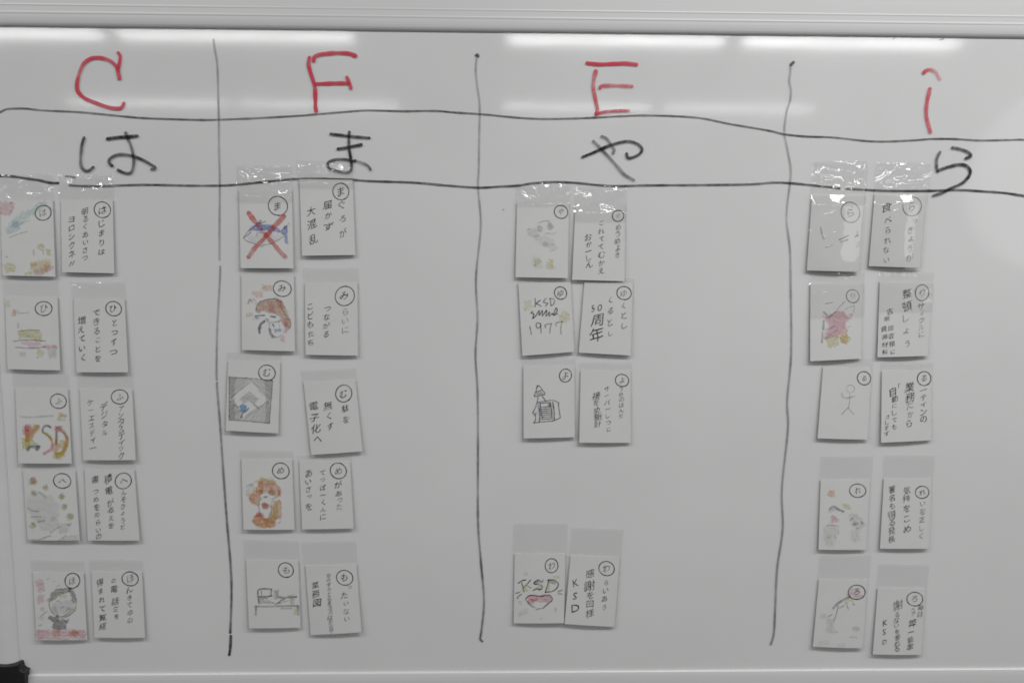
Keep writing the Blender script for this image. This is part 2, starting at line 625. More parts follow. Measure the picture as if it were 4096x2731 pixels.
mark('red_letter', [([(1433, 668), (1455, 648), (1490, 640), (1540, 665), (1578, 728)], 16, 0.75, dict(fade=(1.2, 0.35))),
                    ([(1487, 818), (1470, 900), (1455, 1000), (1460, 1090), (1492, 1212)], 16, 0.62)],
     M_RED, 'red letter i with faded curved dot', S, (3072, 0), seed=14, level=30)
mark('kana_character', [([(640, 335), (600, 470), (580, 650), (575, 800), (600, 900), (660, 955), (740, 950), (812, 890)], 12, 0.75),
                        ([(1080, 357), (1250, 330), (1450, 316), (1642, 302)], 12, 0.95),
                        ([(1425, 245), (1445, 320), (1510, 460), (1555, 620), (1575, 760), (1570, 860), (1545, 960), (1490, 1005), (1400, 995),
                          (1280, 945)], 12, 0.75),
                        ([(1165, 862), (1120, 820), (1115, 750), (1180, 690), (1280, 655), (1400, 652), (1560, 680), (1750, 755), (1900, 840),
                          (1977, 890), (1970, 920), (1912, 930)], 12, 0.80)],
     M_MARK, 'black hiragana ha', 4.704, (200, 480), seed=15, level=40)
mark('kana_character', [([(415, 315), (600, 335), (820, 365), (1050, 385), (1275, 402)], 11, 0.9),
                        ([(572, 648), (700, 630), (900, 590), (1092, 555)], 12, 0.98),
                        ([(825, 270), (815, 400), (815, 600), (840, 750), (860, 880), (870, 980), (875, 1070), (850, 1150), (770, 1180),
                          (650, 1170), (500, 1130), (390, 1090), (335, 1020), (360, 950), (450, 905), (560, 885), (700, 880), (820, 897),
                          (880, 930), (960, 915)], 11, 0.78),
                        ([(1010, 928), (1100, 960), (1200, 1000), (1270, 1060), (1298, 1112)], 11, 0.6, dict(fade=(.5, 1.3)))],
     M_MARK, 'black hiragana ma', 5.6, (1250, 480), seed=16, level=40)
mark('kana_character', [([(648, 1442), (750, 1400), (850, 1355), (950, 1320), (1060, 1298), (1150, 1320), (1195, 1370), (1170, 1415), (1110, 1445),
                          (1065, 1450), (1053, 1412)], 11, 0.92),
                        ([(825, 1255), (865, 1270), (910, 1330), (937, 1375), (928, 1410)], 12, 0.6),
                        ([(748, 1298), (850, 1400), (950, 1510), (1030, 1600), (1118, 1655)], 13, 0.55)],
     M_MARK, 'black hiragana ya', S, (2048, 0), seed=17, level=40)
mark('kana_character', [([(1740, 625), (1800, 635), (1870, 660), (1897, 695), (1855, 717)], 12, 0.7),
                        ([(1632, 662), (1605, 720), (1603, 790), (1612, 828)], 12, 0.7),
                        ([(1612, 822), (1700, 790), (1800, 768), (1860, 780), (1892, 820), (1880, 870), (1820, 930), (1720, 975), (1640, 1015),
                          (1575, 1036)], 12, 0.82)],
     M_MARK, 'black hiragana ra', 2.146, (3000, 300), seed=18, level=40)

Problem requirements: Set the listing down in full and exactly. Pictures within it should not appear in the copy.

Solution to this task:
Keep writing the Blender script for this image. This is part 2, starting at line 625. More parts follow. Measure the picture as if it were 4096x2731 pixels.
mark('red_letter', [([(1433, 668), (1455, 648), (1490, 640), (1540, 665), (1578, 728)], 16, 0.75, dict(fade=(1.2, 0.35))),
                    ([(1487, 818), (1470, 900), (1455, 1000), (1460, 1090), (1492, 1212)], 16, 0.62)],
     M_RED, 'red letter i with faded curved dot', S, (3072, 0), seed=14, level=30)
mark('kana_character', [([(640, 335), (600, 470), (580, 650), (575, 800), (600, 900), (660, 955), (740, 950), (812, 890)], 12, 0.75),
                        ([(1080, 357), (1250, 330), (1450, 316), (1642, 302)], 12, 0.95),
                        ([(1425, 245), (1445, 320), (1510, 460), (1555, 620), (1575, 760), (1570, 860), (1545, 960), (1490, 1005), (1400, 995),
                          (1280, 945)], 12, 0.75),
                        ([(1165, 862), (1120, 820), (1115, 750), (1180, 690), (1280, 655), (1400, 652), (1560, 680), (1750, 755), (1900, 840),
                          (1977, 890), (1970, 920), (1912, 930)], 12, 0.80)],
     M_MARK, 'black hiragana ha', 4.704, (200, 480), seed=15, level=40)
mark('kana_character', [([(415, 315), (600, 335), (820, 365), (1050, 385), (1275, 402)], 11, 0.9),
                        ([(572, 648), (700, 630), (900, 590), (1092, 555)], 12, 0.98),
                        ([(825, 270), (815, 400), (815, 600), (840, 750), (860, 880), (870, 980), (875, 1070), (850, 1150), (770, 1180),
                          (650, 1170), (500, 1130), (390, 1090), (335, 1020), (360, 950), (450, 905), (560, 885), (700, 880), (820, 897),
                          (880, 930), (960, 915)], 11, 0.78),
                        ([(1010, 928), (1100, 960), (1200, 1000), (1270, 1060), (1298, 1112)], 11, 0.6, dict(fade=(.5, 1.3)))],
     M_MARK, 'black hiragana ma', 5.6, (1250, 480), seed=16, level=40)
mark('kana_character', [([(648, 1442), (750, 1400), (850, 1355), (950, 1320), (1060, 1298), (1150, 1320), (1195, 1370), (1170, 1415), (1110, 1445),
                          (1065, 1450), (1053, 1412)], 11, 0.92),
                        ([(825, 1255), (865, 1270), (910, 1330), (937, 1375), (928, 1410)], 12, 0.6),
                        ([(748, 1298), (850, 1400), (950, 1510), (1030, 1600), (1118, 1655)], 13, 0.55)],
     M_MARK, 'black hiragana ya', S, (2048, 0), seed=17, level=40)
mark('kana_character', [([(1740, 625), (1800, 635), (1870, 660), (1897, 695), (1855, 717)], 12, 0.7),
                        ([(1632, 662), (1605, 720), (1603, 790), (1612, 828)], 12, 0.7),
                        ([(1612, 822), (1700, 790), (1800, 768), (1860, 780), (1892, 820), (1880, 870), (1820, 930), (1720, 975), (1640, 1015),
                          (1575, 1036)], 12, 0.82)],
     M_MARK, 'black hiragana ra', 2.146, (3000, 300), seed=18, level=40)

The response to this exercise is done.